Thursday 29 March 2018

“the holy or the broken hallelujah”

Death is a part of life.

It’s all too easy to fear that death is the end of life and it is, certainly, in the end of a physical existence.  But I think those who experience grief at the loss of someone they love know that it’s not the end of a life. They know it in the sensation of disbelief: they can’t believe they’re gone. They can’t believe they’re gone because they’re not. They’re still very much alive in memory, in the many, many ways in which the experience of that person has impacted, even transformed, their life and the lives of others. That life doesn’t end with death.

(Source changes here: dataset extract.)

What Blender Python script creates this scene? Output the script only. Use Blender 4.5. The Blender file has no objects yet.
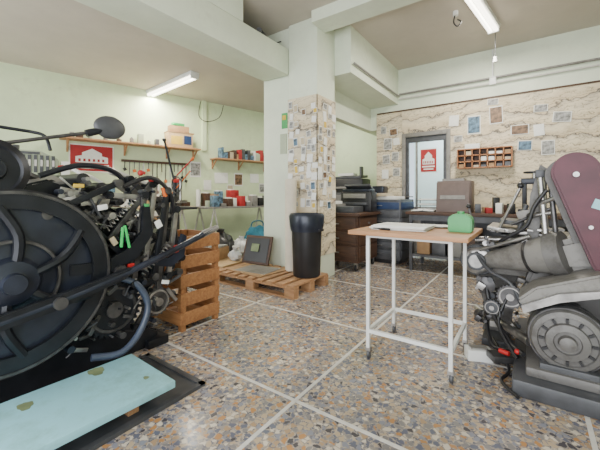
import bpy, bmesh, math, random
from mathutils import Vector, Matrix, Euler
random.seed(7)
# ------------------------------------------------------------------ materials
def _nt(name):
    m=bpy.data.materials.new(name); m.use_nodes=True
    nt=m.node_tree; b=nt.nodes['Principled BSDF']
    return m,nt,b
def ramp(nt,stops,interp='LINEAR'):
    r=nt.nodes.new('ShaderNodeValToRGB'); r.color_ramp.interpolation=interp; el=r.color_ramp.elements
    el[0].position=stops[0][0]; el[0].color=list(stops[0][1])+[1]; el[1].position=stops[1][0]; el[1].color=list(stops[1][1])+[1]
    for p,c in stops[2:]:
        e=el.new(p); e.color=list(c)+[1]
    return r
def pm(name,col,rough=.5,metal=0.0,var=.12,scale=12,bump=0.0,emit=None,es=0):
    m,nt,b=_nt(name)
    tc=nt.nodes.new('ShaderNodeTexCoord'); n=nt.nodes.new('ShaderNodeTexNoise')
    n.inputs['Scale'].default_value=scale; n.inputs['Detail'].default_value=5
    nt.links.new(tc.outputs['Object'],n.inputs['Vector'])
    r=ramp(nt,[(.3,[max(0,c*(1-var)) for c in col]),(.7,[min(1,c*(1+var)) for c in col])])
    nt.links.new(n.outputs['Fac'],r.inputs['Fac']); nt.links.new(r.outputs['Color'],b.inputs['Base Color'])
    b.inputs['Roughness'].default_value=rough; b.inputs['Metallic'].default_value=metal
    if bump:
        bp=nt.nodes.new('ShaderNodeBump'); bp.inputs['Strength'].default_value=bump; bp.inputs['Distance'].default_value=.01
        nt.links.new(n.outputs['Fac'],bp.inputs['Height']); nt.links.new(bp.outputs['Normal'],b.inputs['Normal'])
    if emit:
        b.inputs['Emission Color'].default_value=list(emit)+[1]; b.inputs['Emission Strength'].default_value=es
    return m
def grimy(name,c,dirt,rough=.85,metal=0,s1=1.2,s2=9,lo=.52,hi=.78):
    m,nt,b=_nt(name); tc=nt.nodes.new('ShaderNodeTexCoord')
    a=nt.nodes.new('ShaderNodeTexNoise'); a.inputs['Scale'].default_value=s1; a.inputs['Detail'].default_value=9; a.inputs['Roughness'].default_value=.65
    d=nt.nodes.new('ShaderNodeTexNoise'); d.inputs['Scale'].default_value=s2; d.inputs['Detail'].default_value=8; d.inputs['Roughness'].default_value=.7
    for x in (a,d): nt.links.new(tc.outputs['Object'],x.inputs['Vector'])
    r1=ramp(nt,[(.35,[x*.90 for x in c]),(.65,[min(1,x*1.06) for x in c])]); nt.links.new(a.outputs['Fac'],r1.inputs['Fac'])
    ad=nt.nodes.new('ShaderNodeMath'); ad.operation='MULTIPLY_ADD'; ad.inputs[1].default_value=.5; 
    hf=nt.nodes.new('ShaderNodeMath'); hf.operation='MULTIPLY'; hf.inputs[1].default_value=.5; nt.links.new(d.outputs['Fac'],hf.inputs[0])
    nt.links.new(a.outputs['Fac'],ad.inputs[0]); nt.links.new(hf.outputs[0],ad.inputs[2])
    mr=nt.nodes.new('ShaderNodeMapRange'); mr.inputs['From Min'].default_value=lo; mr.inputs['From Max'].default_value=hi; mr.inputs['To Max'].default_value=.85
    nt.links.new(ad.outputs[0],mr.inputs['Value'])
    mx=nt.nodes.new('ShaderNodeMixRGB'); nt.links.new(mr.outputs['Result'],mx.inputs['Fac']); nt.links.new(r1.outputs['Color'],mx.inputs['Color1']); mx.inputs['Color2'].default_value=list(dirt)+[1]
    nt.links.new(mx.outputs['Color'],b.inputs['Base Color']); b.inputs['Roughness'].default_value=rough; b.inputs['Metallic'].default_value=metal
    return m
def wood(name,c1,c2,scale=6):
    m,nt,b=_nt(name)
    tc=nt.nodes.new('ShaderNodeTexCoord'); mp=nt.nodes.new('ShaderNodeMapping')
    mp.inputs['Scale'].default_value=(1,8,8); n=nt.nodes.new('ShaderNodeTexNoise')
    n.inputs['Scale'].default_value=scale; n.inputs['Detail'].default_value=6; n.inputs['Distortion'].default_value=.6
    nt.links.new(tc.outputs['Object'],mp.inputs['Vector']); nt.links.new(mp.outputs['Vector'],n.inputs['Vector'])
    r=ramp(nt,[(.3,c1),(.7,c2)])
    nt.links.new(n.outputs['Fac'],r.inputs['Fac']); nt.links.new(r.outputs['Color'],b.inputs['Base Color'])
    b.inputs['Roughness'].default_value=.55
    return m
def terrazzo():
    m,nt,b=_nt('terrazzo')
    tc=nt.nodes.new('ShaderNodeTexCoord')
    nn=nt.nodes.new('ShaderNodeTexNoise'); nn.inputs['Scale'].default_value=40
    nt.links.new(tc.outputs['Object'],nn.inputs['Vector'])
    sc=nt.nodes.new('ShaderNodeVectorMath'); sc.operation='SCALE'; sc.inputs['Scale'].default_value=.022
    nt.links.new(nn.outputs['Color'],sc.inputs[0])
    add=nt.nodes.new('ShaderNodeVectorMath'); add.operation='ADD'
    nt.links.new(tc.outputs['Object'],add.inputs[0]); nt.links.new(sc.outputs['Vector'],add.inputs[1])
    def vor(scale,feat):
        v=nt.nodes.new('ShaderNodeTexVoronoi'); v.feature=feat; v.inputs['Scale'].default_value=scale
        nt.links.new(add.outputs['Vector'],v.inputs['Vector']); return v
    v1=vor(38,'F1'); e1=vor(38,'DISTANCE_TO_EDGE'); v2=vor(95,'F1')
    sep=nt.nodes.new('ShaderNodeSeparateColor'); nt.links.new(v1.outputs['Color'],sep.inputs['Color'])
    r=ramp(nt,[(0,(.21,.20,.20)),(.14,(.36,.25,.15)),(.28,(.12,.13,.18)),(.42,(.44,.35,.24)),(.55,(.22,.23,.28)),(.68,(.42,.22,.085)),(.79,(.58,.52,.43)),(.92,(.065,.06,.07))],'CONSTANT')
    nt.links.new(sep.outputs[0],r.inputs['Fac'])
    sep2=nt.nodes.new('ShaderNodeSeparateColor'); nt.links.new(v2.outputs['Color'],sep2.inputs['Color'])
    r2=ramp(nt,[(0,(.28,.25,.23)),(.5,(.41,.36,.30)),(.78,(.13,.13,.16))],'CONSTANT')
    nt.links.new(sep2.outputs[1],r2.inputs['Fac'])
    mr=nt.nodes.new('ShaderNodeMapRange'); mr.inputs['From Min'].default_value=.08; mr.inputs['From Max'].default_value=.12
    nt.links.new(e1.outputs['Distance'],mr.inputs['Value'])
    mx=nt.nodes.new('ShaderNodeMixRGB'); nt.links.new(mr.outputs['Result'],mx.inputs['Fac'])
    nt.links.new(r2.outputs['Color'],mx.inputs['Color1']); nt.links.new(r.outputs['Color'],mx.inputs['Color2'])
    big=nt.nodes.new('ShaderNodeTexNoise'); big.inputs['Scale'].default_value=1.6; big.inputs['Detail'].default_value=8
    nt.links.new(tc.outputs['Object'],big.inputs['Vector'])
    m2=nt.nodes.new('ShaderNodeMapRange'); m2.inputs['To Min'].default_value=.06; m2.inputs['To Max'].default_value=.40
    nt.links.new(big.outputs['Fac'],m2.inputs['Value']); nt.links.new(m2.outputs['Result'],b.inputs['Roughness'])
    w=ramp(nt,[(.35,(.76,.75,.74)),(.62,(1.08,1.06,1.03))]); nt.links.new(big.outputs['Fac'],w.inputs['Fac'])
    mm=nt.nodes.new('ShaderNodeMixRGB'); mm.blend_type='MULTIPLY'; mm.inputs['Fac'].default_value=1
    nt.links.new(mx.outputs['Color'],mm.inputs['Color1']); nt.links.new(w.outputs['Color'],mm.inputs['Color2'])
    nt.links.new(mm.outputs['Color'],b.inputs['Base Color'])
    return m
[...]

Nor does the life that we hope for beyond this existence, the life beyond death. I believe we all come from God and return to God. God is home. This earthly journey is just that, a journey through this part of that existence.

All journeys have to end. They have to so that the next one can begin. But that’s not where we are at first. We’re broken. We’re grieving. We’re lost. And each of us, individuals that we are, will only move forward as we are able.

Death is full of emotion. We grieve, and loss, hurt and sadness may be joined by anger, regret, even relief, if they have suffered, and many more complex and conflicting feelings. It is all these feelings that are the rich soil from which new life springs.

This, for me, is the essence of the Easter story.

Jesus was dead. Whatever Jesus had told them before he died, the grim reality they experienced cut all that away. He died on a cross and was buried. Some of them might even have seen that. Others might have been hiding, trying to avoid it. Imagine, by the third day, what they might have been feeling. I doubt that this where they thought it was leading, despite Jesus words. Jesus was dead. They would be grieving the painful, agonizing end of his life. They’d be feeling lost and alone, wondering what was next. They’d be afraid of what others might now do to them as his closest followers. Some of them might even be relieved that it was over, imagining the struggle that could have been ahead for them if he’d lived. They’re just human beings, after all, they’re not Jesus. Jesus was more. But. Jesus was dead.

This is where new life begins. Resurrection doesn’t happen in the light of day with birds singing and bright spring flowers blowing in a gentle breeze. It happens in the darkness of the cold, damp tomb.

As John tells the story, Mary is the first to see that the tomb was open. She goes and tells Peter and “the other disciple, the one whom Jesus loved.” They run to the tomb, they go inside and see that it’s empty, but, says John’s story, they still didn’t understand “that he must rise from the dead.” So they went home.

They went home. Imagine what they were feeling. On top of everything else. And yet, they went home. I can’t help but wonder at how defeated they must have felt. How broken and confused. Not only was Jesus dead, his body was gone. What else to do but try and escape, to get away from here and go home.

But one person stayed. The first person in the story to see Jesus does so because she stays with her grief, right there at the grave. She sees the angels, she sees Jesus but doesn’t recognize him. Only when he says her name does she know him. Resurrection began in the darkened tomb, but for Mary, new life began in her grief, hearing her name call her to hope.

That was the first Easter hallelujah. It wasn’t a cry of joy, but a desperate affirmation of hope.